Such pixel-level visibility estimation is particularly suitable for vineyard scenes. In these environments, fruit targets are frequently partially covered by leaves and branches. Moreover, bounding-box-level cues alone are insufficient for reliable occlusion reasoning in agricultural environments.

3.3. Hybrid Occlusion State Modeling

Based on the estimated visibility ratio and visual appearance cues, each target is assigned to one of four occlusion levels: no occlusion, partial occlusion, severe occlusion, and full occlusion. To improve robustness across diverse occlusion patterns, a hybrid modeling strategy is adopted.

The four occlusion levels are discretized into numerical occlusion states according to predefined visibility ratio thresholds, as summarized in

Table 1. Visibility ratio thresholds and corresponding occlusion definitions.

Visibility Ratio ${\mathit{v}}_{\mathit{i}}^{\mathit{t}}$	Occlusion State (ID)	Occlusion Level	Description
$v_i^t\ge 0.75$	0	No occlusion	Fully visible target
$0.40\le v_i^t<0.75$	1	Partial occlusion	Partially occluded target
$0.05\le v_i^t<0.40$	2	Severe occlusion	Heavily occluded target
$v_i^t<0.05$	3	Full occlusion	Nearly or fully invisible target

. The visibility ratio thresholds are empirically determined based on qualitative observations of grape visibility patterns in vineyard scenes and validated through preliminary experiments. Specifically, higher values of $v_i^t$ indicate unobstructed targets with reliable appearance cues, while decreasing $v_i^t$ corresponds to increasing occlusion severity and higher identity uncertainty. Accordingly, the threshold ranges in Table 1 are designed to reflect practical visibility semantics in vineyard environments.

As illustrated in Figure 2, the predicted occlusion state serves as a central control signal that regulates both appearance memory updating and identity recovery. A lightweight ResNet18-based classifier [23] is employed to predict the occlusion state based on visual appearance cues. Given the input image region I corresponding to a tracked target, the classifier outputs a probability distribution over occlusion states, as defined in Equation (3):

$$p=\mathrm{softmax}\left(f_{\theta }\left(I\right)\right),$$

(3)

where $f_{\theta }(·)$ denotes the classifier with parameters $\theta$.

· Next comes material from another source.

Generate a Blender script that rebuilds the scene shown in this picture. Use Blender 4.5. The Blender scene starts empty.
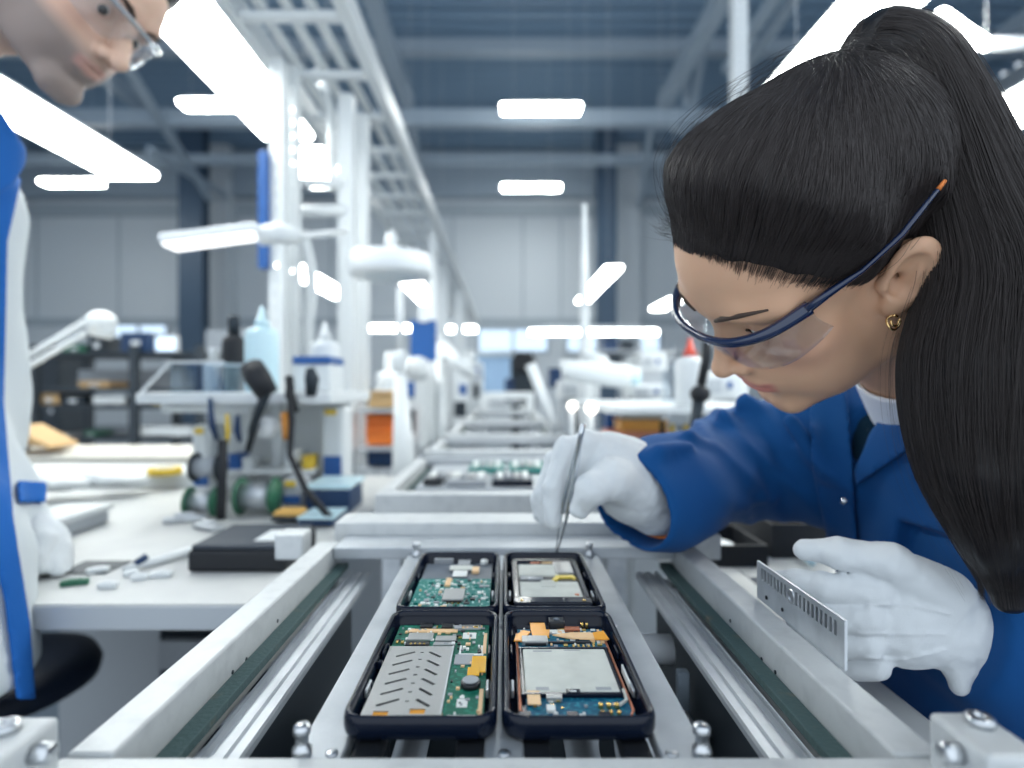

When the classifier confidence is sufficiently high, the occlusion state is directly determined according to Equation (4):

$$\widehat{s}=arg\underset{k}{max}{p}_k,\mathrm{if}\underset{k}{max}{p}_k\ge {\tau }_c,$$

(4)

where ${\tau }_c$ is set to 0.65 in all experiments. The final occlusion state is determined by a hybrid decision rule that combines the classifier prediction and visibility-based estimation, as summarized in Equation (5):

$$s_i^t=\left\{\begin{array}{cc}{\widehat{s}}_{\mathrm{ResNet}},\hfill & \mathrm{if}\underset{k}{max}{p}_k\ge {\tau }_c,\hfill \\ s_{\mathrm{visibility}},\hfill & \mathrm{otherwise}.\hfill \end{array}\right.$$

(5)

If the classifier confidence is low, the occlusion state falls back to a deterministic visibility-based estimation using predefined thresholds. This hybrid strategy combines the discriminative power of learned appearance features with the interpretability and stability of geometry-based visibility reasoning.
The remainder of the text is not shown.